I mean, without the threat of eternal damnation hanging over your head, each mistake and tough spot can really be an opportunity to learn and get closer to God.  Each ugly part of you can be a spot where God is magnified a thousand fold.  Each imperfection can be a humble reminder that you are human.
I love, absolutely LOVE the idea that once God takes control of your life, any messiness that's still left is a testament to the wildness of God.  I love that He's so unpredictable, and I love that it's so evident in my life.  He comes through every time I need Him to, but He's like an incredible storm i'm caught up in, and I just have to let Him work.
  So, basically, what i'm saying is that I have learned that God is incredibly wild, like a storm.  And with that, sometimes riding the storm is pretty wild.  But I know that it's worth it.  This life is preeeetty messy sometimes.  But it's freakin beautiful.  Thank you God!

Saturday, January 1, 2011

What i've learned: Love is freeing.

What up?  Y'know, I did absolutely nothing today except napped and drank coffee.  Saturdays are usually the days where I work and wait for Sunday.  I love Sundays a lot, one of my two favorite days of the week.  So Saturdays sometimes feel like a waiting game.  Kinda weird, huh? oh well, whatevskis.
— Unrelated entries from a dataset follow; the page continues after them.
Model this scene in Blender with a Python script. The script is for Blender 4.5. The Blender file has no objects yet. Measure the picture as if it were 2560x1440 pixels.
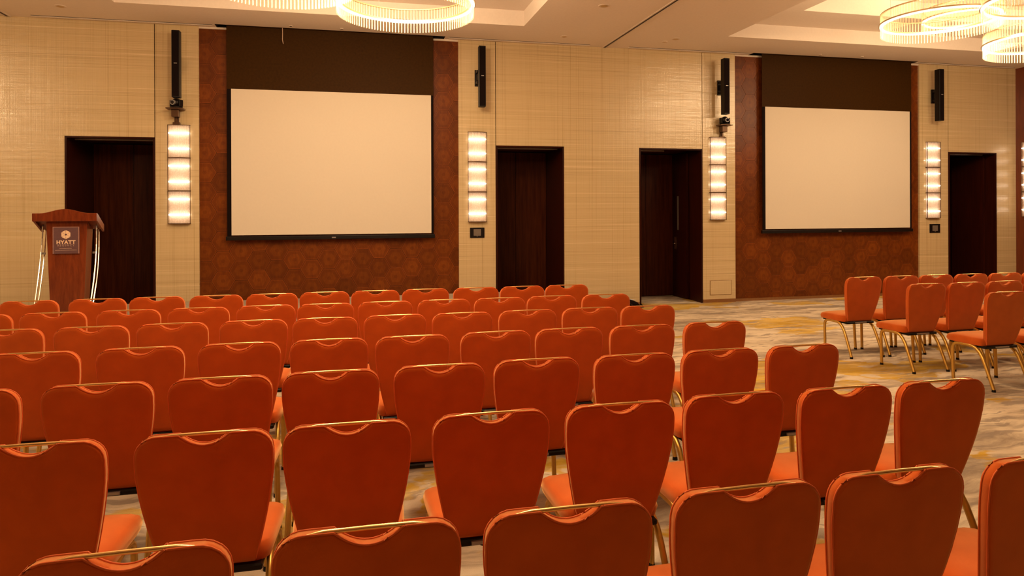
import bpy, bmesh, math, random
from mathutils import Vector, Matrix
random.seed(7)
PI = math.pi
sc = bpy.context.scene
COL = sc.collection

# ------------------------------------------------------------------ camera, world, exposure
H = 1.72
YAW, ROLL = 0.2261, -0.0037
F_PX, HORIZON = 1700.0, 521.76
_r = Vector((math.cos(YAW), -math.sin(YAW), 0)); _f = Vector((math.sin(YAW), math.cos(YAW), 0)); _u = Vector((0, 0, 1))
_r, _u = _r*math.cos(ROLL) + _u*math.sin(ROLL), _u*math.cos(ROLL) - _r*math.sin(ROLL)
cam_data = bpy.data.cameras.new('camera'); cam = bpy.data.objects.new('camera', cam_data); COL.objects.link(cam)
cam.matrix_world = Matrix(((_r.x, _u.x, -_f.x, 0), (_r.y, _u.y, -_f.y, 0), (_r.z, _u.z, -_f.z, H), (0, 0, 0, 1)))
cam_data.sensor_width = 36.0; cam_data.lens = F_PX/2560*36.0
cam_data.shift_y = -(720-HORIZON)/2560
cam_data.clip_start = 0.05; cam_data.clip_end = 100
sc.camera = cam
world = bpy.data.worlds.new('world'); sc.world = world; world.use_nodes = True
world.node_tree.nodes['Background'].inputs[0].default_value = (0.9, 0.55, 0.3, 1)
world.node_tree.nodes['Background'].inputs[1].default_value = 0.02
sc.view_settings.view_transform = 'Standard'; sc.view_settings.look = 'None'
sc.view_settings.exposure = 0.0; sc.view_settings.gamma = 1.0; sc.view_settings.use_curve_mapping = False
sc.cycles.transparent_max_bounces = 24
sc.cycles.max_bounces = 10; sc.cycles.diffuse_bounces = 5
LED_STRENGTH = 4.0
RING_WATTS = 160.0
LED_COLOUR = (1.0, 0.705, 0.40, 1)
SCONCE_STRENGTH = 11.0

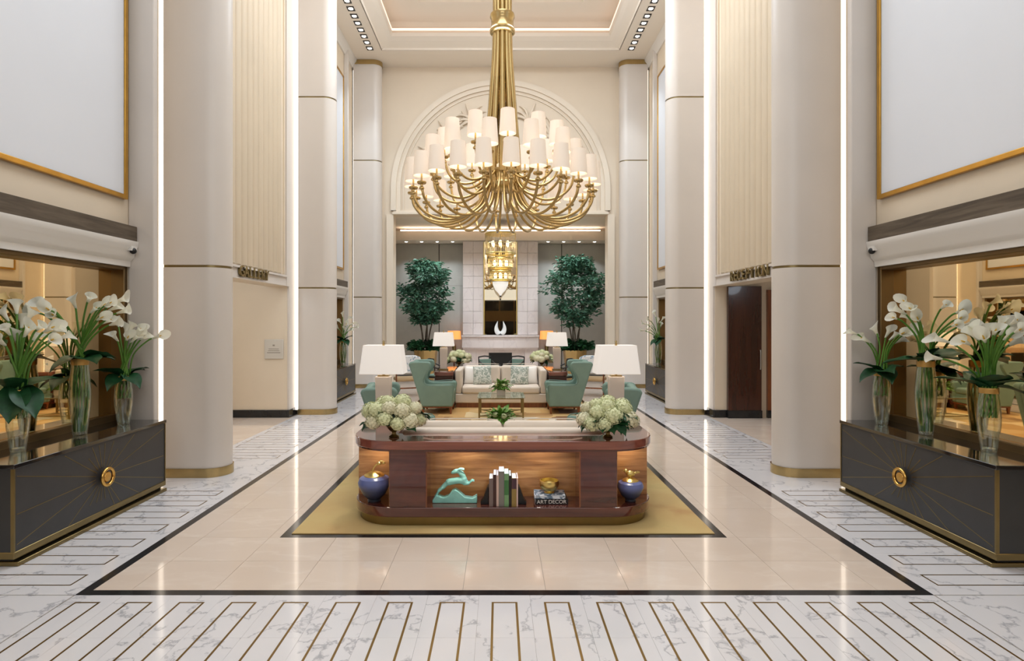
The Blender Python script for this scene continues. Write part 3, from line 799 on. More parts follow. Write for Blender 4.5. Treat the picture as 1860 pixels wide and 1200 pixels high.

Anyway, today i'm going to talk about one of those things that i'm still learning, and might never really fully understand.  Let me start off by talking about my "hero's".  These are five guys who have- and are- shaping my life in small or big ways.  They are, in no certain order:

1.Jeff Wendt
2. Jeramy Wheeler
3. Nick Gray
4. Jon Sanchez
5.  And the newest.... and somewhat surprising, Roy Lucier

I owe these guys so much, and love each of them a butt load.  But the thing is, because of all my insecurities and junk, I always doubt the authenticity of each of our relationships.  I feel like they probably don't really care about me, even though they've done so much for me.  I mean, they must care, right?

Wait.

Stop.

That's not the point.  Here's what i've been learning.  It shouldn't matter whether they care about me or not.  Worrying about what they think about me makes me feel like I have to control the relationship, makes me need to constantly talk to them, or make sure they know i'm around.  It's like i'm afraid they'll forget me unless I constantly remind them i'm there.  And that's ridiculous.
  Here's the truth:  Jesus loved so much that he gave his life for everyone-  even if they didn't love him back.  That's real love- to love regardless it being reciprocated.  Real love does not control, real love frees the other person, and asks nothing in return.
 So, Jeff- this guy who I have looked up to all of my teenage life- is leaving my church.  Not gonna lie, i've been taking it pretty hard the last couple of months.  I was afraid that after he left, that would be the end of him being in my life.  It's really scary.  But y'know what? I'm gonna love the guy and his family regardless if we ever talk again.  I mean, that's real love. And if we never talk again?  As hard as that will be, it'll probably be that way for a reason, and at least there won't be any hard feelings.
  So, My goal- in EVERY relationship- is to stop trying to control it, and to just love unconditionally.  At least that way, when its all said and done, I know I gave my best to the relationship.